In October, prosecutors charged two of Giuliani’s associates, Lev Parnas and Igor Fruman, with campaign-finance crimes, and since then investigators have expanded their inquiry to include Giuliani. Authorities are examining his business dealings with the Soviet-born men in Ukraine, and FBI agents and prosecutors have questioned witnesses about their potential or actual business arrangements with Giuliani, his work on the ground in Ukraine and the identities of his clients, CNN has reported.
Giuliani has denied wrongdoing. In a text message to CNN he suggested SDNY has behaved improperly.
“If they are investigating me they are acting irresponsibly and allowing massive leaking of things I didn’t do to harm my reputation,” he wrote, noting that prosecutors haven’t requested any documents or other material from him. “I learn what I know from press and that is one false charge after another.”
“I’m sorry any of my former colleagues are disappointed,” he added, “I’d just have to say is all we know are leaks and they should give me the benefit of the doubt on those.”
Giuliani took a personal interest in some cases

His position as the subject of scrutiny is a dramatic turn from his time atop perhaps the most powerful prosecutors’ office outside of Washington. As Manhattan US Attorney, Giuliani, who was appointed to the post by President Ronald Reagan after having worked as a lower-level prosecutor in the office and the number three lawyer at the Department of Justice, was known as a charismatic leader, using both the bully pulpit and the courtroom to win high-profile victories that burnished the office’s reputation.
He is credited with mobilizing prosecutions against the five heads of the New York crime families, a feat that, to some, seemed impossible. He also attracted attention to white-collar crime cases, not without controversy, by ordering “perp walks” of Wall Street executives being led in handcuffs from their bustling trading floors.

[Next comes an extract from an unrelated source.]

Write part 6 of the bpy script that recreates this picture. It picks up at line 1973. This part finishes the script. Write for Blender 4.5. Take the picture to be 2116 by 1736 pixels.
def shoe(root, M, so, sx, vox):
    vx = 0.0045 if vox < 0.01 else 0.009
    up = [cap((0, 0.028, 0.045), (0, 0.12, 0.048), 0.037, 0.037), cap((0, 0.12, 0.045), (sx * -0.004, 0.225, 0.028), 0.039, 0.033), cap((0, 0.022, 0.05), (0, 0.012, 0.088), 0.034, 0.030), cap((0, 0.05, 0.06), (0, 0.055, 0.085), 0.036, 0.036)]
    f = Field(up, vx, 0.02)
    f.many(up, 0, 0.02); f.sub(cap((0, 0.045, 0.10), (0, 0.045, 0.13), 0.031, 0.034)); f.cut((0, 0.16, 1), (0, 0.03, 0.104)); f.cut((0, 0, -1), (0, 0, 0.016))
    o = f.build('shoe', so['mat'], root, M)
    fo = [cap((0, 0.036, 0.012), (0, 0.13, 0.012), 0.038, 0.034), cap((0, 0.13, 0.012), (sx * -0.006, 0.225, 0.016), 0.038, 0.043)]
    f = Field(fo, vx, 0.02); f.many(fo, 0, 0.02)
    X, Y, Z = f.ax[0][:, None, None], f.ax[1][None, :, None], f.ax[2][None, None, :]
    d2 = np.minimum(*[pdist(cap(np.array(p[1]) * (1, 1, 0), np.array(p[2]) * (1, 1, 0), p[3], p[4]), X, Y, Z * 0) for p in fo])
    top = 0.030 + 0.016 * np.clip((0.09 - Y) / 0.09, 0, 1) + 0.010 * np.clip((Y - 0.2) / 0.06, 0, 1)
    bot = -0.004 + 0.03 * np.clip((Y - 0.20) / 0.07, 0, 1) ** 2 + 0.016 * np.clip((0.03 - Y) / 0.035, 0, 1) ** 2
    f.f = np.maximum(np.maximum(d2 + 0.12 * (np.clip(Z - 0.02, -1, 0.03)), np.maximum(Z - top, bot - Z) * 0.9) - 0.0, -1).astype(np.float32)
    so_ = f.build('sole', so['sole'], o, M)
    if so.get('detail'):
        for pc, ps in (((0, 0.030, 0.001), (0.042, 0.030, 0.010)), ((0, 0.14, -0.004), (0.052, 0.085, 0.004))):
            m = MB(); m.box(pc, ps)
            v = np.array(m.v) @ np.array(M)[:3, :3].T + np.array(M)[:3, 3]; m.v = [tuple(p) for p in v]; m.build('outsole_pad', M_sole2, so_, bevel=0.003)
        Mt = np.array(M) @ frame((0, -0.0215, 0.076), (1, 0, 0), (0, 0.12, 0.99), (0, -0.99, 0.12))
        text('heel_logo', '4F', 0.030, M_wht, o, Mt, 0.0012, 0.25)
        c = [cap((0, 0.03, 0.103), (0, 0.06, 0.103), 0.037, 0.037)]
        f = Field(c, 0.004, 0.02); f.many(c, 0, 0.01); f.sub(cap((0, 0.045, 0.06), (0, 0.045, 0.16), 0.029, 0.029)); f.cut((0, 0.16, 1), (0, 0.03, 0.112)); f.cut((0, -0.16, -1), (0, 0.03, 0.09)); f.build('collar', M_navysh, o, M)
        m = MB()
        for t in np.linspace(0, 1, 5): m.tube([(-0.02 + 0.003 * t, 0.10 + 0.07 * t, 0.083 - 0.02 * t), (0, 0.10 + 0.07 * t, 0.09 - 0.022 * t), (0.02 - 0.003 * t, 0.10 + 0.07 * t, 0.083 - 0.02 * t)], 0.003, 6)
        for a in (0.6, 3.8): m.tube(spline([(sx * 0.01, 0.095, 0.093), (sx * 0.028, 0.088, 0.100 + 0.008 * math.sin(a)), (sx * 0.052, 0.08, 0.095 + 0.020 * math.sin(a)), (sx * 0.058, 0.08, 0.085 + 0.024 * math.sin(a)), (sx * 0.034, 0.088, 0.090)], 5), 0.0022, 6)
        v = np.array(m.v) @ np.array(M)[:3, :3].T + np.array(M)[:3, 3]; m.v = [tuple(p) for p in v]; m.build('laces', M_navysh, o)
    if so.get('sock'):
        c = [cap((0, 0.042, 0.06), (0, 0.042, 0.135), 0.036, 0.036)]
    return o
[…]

Giuliani took a personal interest in some cases. He was the lead prosecutor in the high-profile public corruption trial of Stanley Friedman, the chairman of the Bronx Democratic Party who was charged with racketeering and bribery involving the city’s Parking Violations Bureau. Giuliani cross-examined Friedman, who testified in his own defense. Friedman and two others were convicted on all counts.
In the years after he left the office, Giuliani departed from the traditional path of doing defense work, becoming mayor of New York City and then rising to a national political figure in the aftermath of the terrorist attacks of September 11, 2001.
Though he didn’t maintain strong ties with his former office, he wasn’t always estranged from it, as he is today. As recently as November 2014, he was welcomed back as a guest speaker in its lecture series for prosecutors, which has featured high-profile guests including Supreme Court Justices Elena Kagan and Stephen Breyer, former US Attorney Mary Jo White and former FBI Director Robert Mueller.